Stored data -
--- begin ---
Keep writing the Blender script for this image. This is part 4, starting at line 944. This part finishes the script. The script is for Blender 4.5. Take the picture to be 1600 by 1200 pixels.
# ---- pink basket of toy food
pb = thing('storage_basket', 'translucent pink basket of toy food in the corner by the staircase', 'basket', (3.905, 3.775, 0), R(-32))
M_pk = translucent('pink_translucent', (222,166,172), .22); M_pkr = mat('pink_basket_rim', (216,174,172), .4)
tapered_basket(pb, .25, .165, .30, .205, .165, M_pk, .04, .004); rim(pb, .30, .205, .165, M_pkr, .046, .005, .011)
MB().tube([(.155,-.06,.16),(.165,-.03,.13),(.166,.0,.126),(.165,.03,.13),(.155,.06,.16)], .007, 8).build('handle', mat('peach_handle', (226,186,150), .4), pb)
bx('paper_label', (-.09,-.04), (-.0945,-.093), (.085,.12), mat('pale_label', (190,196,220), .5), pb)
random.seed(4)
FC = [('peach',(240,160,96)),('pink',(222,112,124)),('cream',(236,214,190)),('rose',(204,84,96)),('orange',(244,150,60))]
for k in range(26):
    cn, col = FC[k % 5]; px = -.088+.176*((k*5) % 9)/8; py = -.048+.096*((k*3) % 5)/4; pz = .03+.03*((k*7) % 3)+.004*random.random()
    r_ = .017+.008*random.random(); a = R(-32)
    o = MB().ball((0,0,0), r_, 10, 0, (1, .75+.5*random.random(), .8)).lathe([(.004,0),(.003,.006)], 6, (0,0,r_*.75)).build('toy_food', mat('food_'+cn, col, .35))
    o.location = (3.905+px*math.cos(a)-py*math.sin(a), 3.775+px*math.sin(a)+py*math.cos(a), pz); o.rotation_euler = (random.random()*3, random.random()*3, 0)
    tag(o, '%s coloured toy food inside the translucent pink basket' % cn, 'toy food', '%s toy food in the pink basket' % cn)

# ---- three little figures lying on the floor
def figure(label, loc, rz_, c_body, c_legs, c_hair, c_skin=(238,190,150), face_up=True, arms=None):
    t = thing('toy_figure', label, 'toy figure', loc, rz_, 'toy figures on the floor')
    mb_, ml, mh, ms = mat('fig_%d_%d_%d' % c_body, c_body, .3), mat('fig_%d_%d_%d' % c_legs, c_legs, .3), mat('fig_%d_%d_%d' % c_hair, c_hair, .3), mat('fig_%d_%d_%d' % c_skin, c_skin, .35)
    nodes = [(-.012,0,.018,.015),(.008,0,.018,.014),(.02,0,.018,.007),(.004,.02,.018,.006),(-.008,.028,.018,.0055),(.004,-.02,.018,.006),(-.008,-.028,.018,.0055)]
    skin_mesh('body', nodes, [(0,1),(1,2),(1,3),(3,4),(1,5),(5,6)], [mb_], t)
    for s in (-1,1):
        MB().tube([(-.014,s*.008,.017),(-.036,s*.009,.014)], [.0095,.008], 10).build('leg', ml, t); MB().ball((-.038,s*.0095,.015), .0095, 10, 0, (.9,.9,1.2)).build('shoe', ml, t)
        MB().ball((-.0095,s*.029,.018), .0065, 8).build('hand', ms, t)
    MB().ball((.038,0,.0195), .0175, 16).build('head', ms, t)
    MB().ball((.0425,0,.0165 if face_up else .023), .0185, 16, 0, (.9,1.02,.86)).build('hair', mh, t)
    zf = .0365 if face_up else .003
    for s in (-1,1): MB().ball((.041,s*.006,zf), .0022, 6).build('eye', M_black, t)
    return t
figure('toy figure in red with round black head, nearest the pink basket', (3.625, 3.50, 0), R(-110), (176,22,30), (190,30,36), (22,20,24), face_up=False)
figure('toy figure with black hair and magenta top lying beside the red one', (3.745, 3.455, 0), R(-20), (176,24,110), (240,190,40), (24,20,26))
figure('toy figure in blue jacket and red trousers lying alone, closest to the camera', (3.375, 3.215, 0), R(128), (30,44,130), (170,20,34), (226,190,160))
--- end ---
Exercise goal -
Please repeat word for word the lines above that run from the beginning through the line containing "tag(o, '%s coloured", keeping both the first and that last line.

Output for this task -
Keep writing the Blender script for this image. This is part 4, starting at line 944. This part finishes the script. The script is for Blender 4.5. Take the picture to be 1600 by 1200 pixels.
# ---- pink basket of toy food
pb = thing('storage_basket', 'translucent pink basket of toy food in the corner by the staircase', 'basket', (3.905, 3.775, 0), R(-32))
M_pk = translucent('pink_translucent', (222,166,172), .22); M_pkr = mat('pink_basket_rim', (216,174,172), .4)
tapered_basket(pb, .25, .165, .30, .205, .165, M_pk, .04, .004); rim(pb, .30, .205, .165, M_pkr, .046, .005, .011)
MB().tube([(.155,-.06,.16),(.165,-.03,.13),(.166,.0,.126),(.165,.03,.13),(.155,.06,.16)], .007, 8).build('handle', mat('peach_handle', (226,186,150), .4), pb)
bx('paper_label', (-.09,-.04), (-.0945,-.093), (.085,.12), mat('pale_label', (190,196,220), .5), pb)
random.seed(4)
FC = [('peach',(240,160,96)),('pink',(222,112,124)),('cream',(236,214,190)),('rose',(204,84,96)),('orange',(244,150,60))]
for k in range(26):
    cn, col = FC[k % 5]; px = -.088+.176*((k*5) % 9)/8; py = -.048+.096*((k*3) % 5)/4; pz = .03+.03*((k*7) % 3)+.004*random.random()
    r_ = .017+.008*random.random(); a = R(-32)
    o = MB().ball((0,0,0), r_, 10, 0, (1, .75+.5*random.random(), .8)).lathe([(.004,0),(.003,.006)], 6, (0,0,r_*.75)).build('toy_food', mat('food_'+cn, col, .35))
    o.location = (3.905+px*math.cos(a)-py*math.sin(a), 3.775+px*math.sin(a)+py*math.cos(a), pz); o.rotation_euler = (random.random()*3, random.random()*3, 0)
    tag(o, '%s coloured toy food inside the translucent pink basket' % cn, 'toy food', '%s toy food in the pink basket' % cn)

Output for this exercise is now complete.